Wednesday, November 10, 2021

Investing is scalable

A few years ago, I read about an article, that outlined the attitudes of investors at different levels of net worth.

According to an investors poll in Investor's Business Daily 

- 27% of investors with networth below $100,000 used futures and options as their primary trading investment vehicles, 

- Only 1 % of investors with networth above $500,000 used futures and options

The poll also showed that:

- 15 % of investors with less than five years of experience used futures and options

- However only 3 percent of investors with more than five years of investing experience used futures and options


Nancy Gondo, "New Investors Consider Themselves Aggressive," Investor's Business Daily,

September 25, 1998.

It seemed that the investors with a smaller brokerage account were more likely to engage in taking on more risks than the ones with a larger dollar amounts in their net worths. Unfortunately, many undercapitalized investors treat investing like gambling, trying to strike it rich quick.

They end up treating it like gambling, and looking for quick gains that rarely happen. In the process, they are likely to lose money chasing tips and also lose valuable time chasing quick gains. 

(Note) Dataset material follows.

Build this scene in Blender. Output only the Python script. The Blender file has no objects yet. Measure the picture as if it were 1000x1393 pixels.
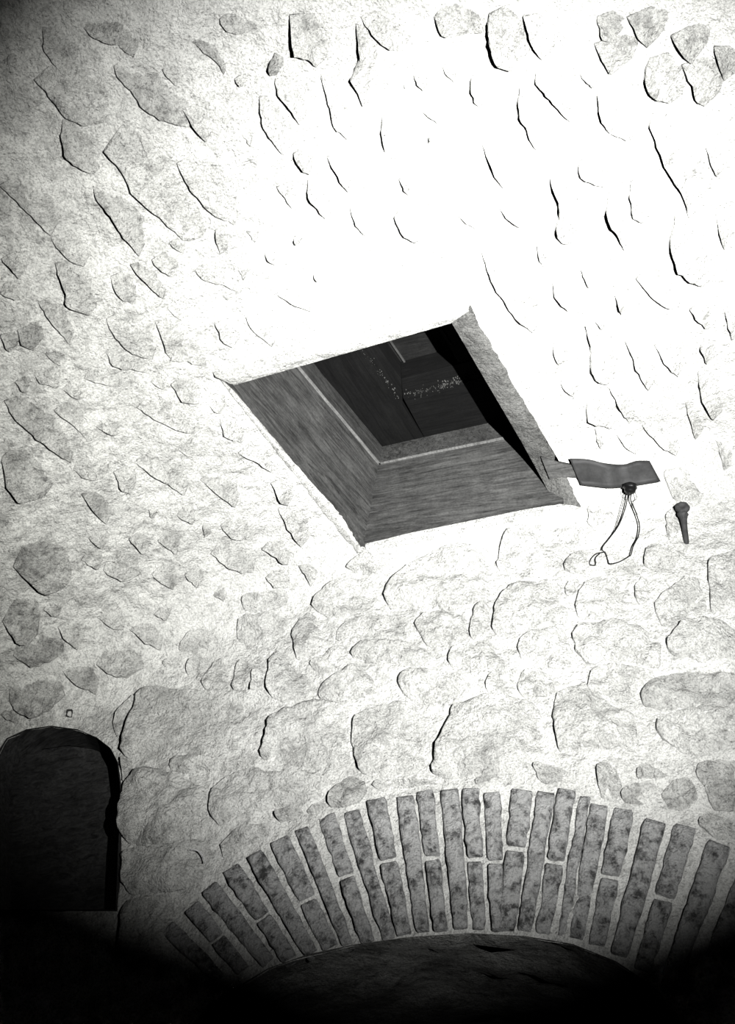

In my opinion, this is the wrong approach to take. It's better to start off with a set of guiding principles, focusing on long-term investing in blue chips, diversification, keeping costs low and investing through thick or thin, rather than speculating and trying to get rich quickly. The prudent set of guiding principles would hopefully pay dividends for decades down the road. The lessons should be evergreen, and helpful in investing more money, as the investor gains more experience, learns from it, and manages more and more money as they work towards their retirement number.

Some people believe that you should focus more on your career in the initial phases, and not worry about investing. That's because for most folks out there, your lifetime career earnings are your largest asset. While I agree in principle that you should focus on increasing your career earnings potential, I disagree on waiting to learn about investing and waiting to start investing. I am all for investing in yourself, but I also believe in learning about investing early in the game, when you have less money at work. Investing early can help a lot, because you can compound for a longer period of time. The knowledge accumulated from managing the first $100 will compound, and be as applicable as your income and net worth grows over time.

I believe that Investing is a highly scalable activity. 

If you learn how to control emotions and invest prudently with your first $1,000 or $10,000, you would be prepared when you have $100,000 or more. It is a learning curve of course, which is why it is important to make mistakes early in the game, when you have less at stake and it is easier to recover.

As the amount you invest increases, you also learn more. Investing is a cumulative learning process, which is why if you stick to your strategy, you would likely have a better grasp of things later down the road, than when you first started investing.

In my investing, I have taken the opposite approach to the get rich quick crowd. I have invested my money in a very similar fashion for close to 15 years now. I invested my first $1,000 the same way I invested my last $1,000 this month.

Basically, I invest in several dividend growth stocks every month, when I have money to invest. I also contribute to my retirement plan at work, and buy a few low cost index funds with every paycheck. 

Over time I have improved, and the numbers have changed, but in its core, my regular investing is what has helped me get to where I am today.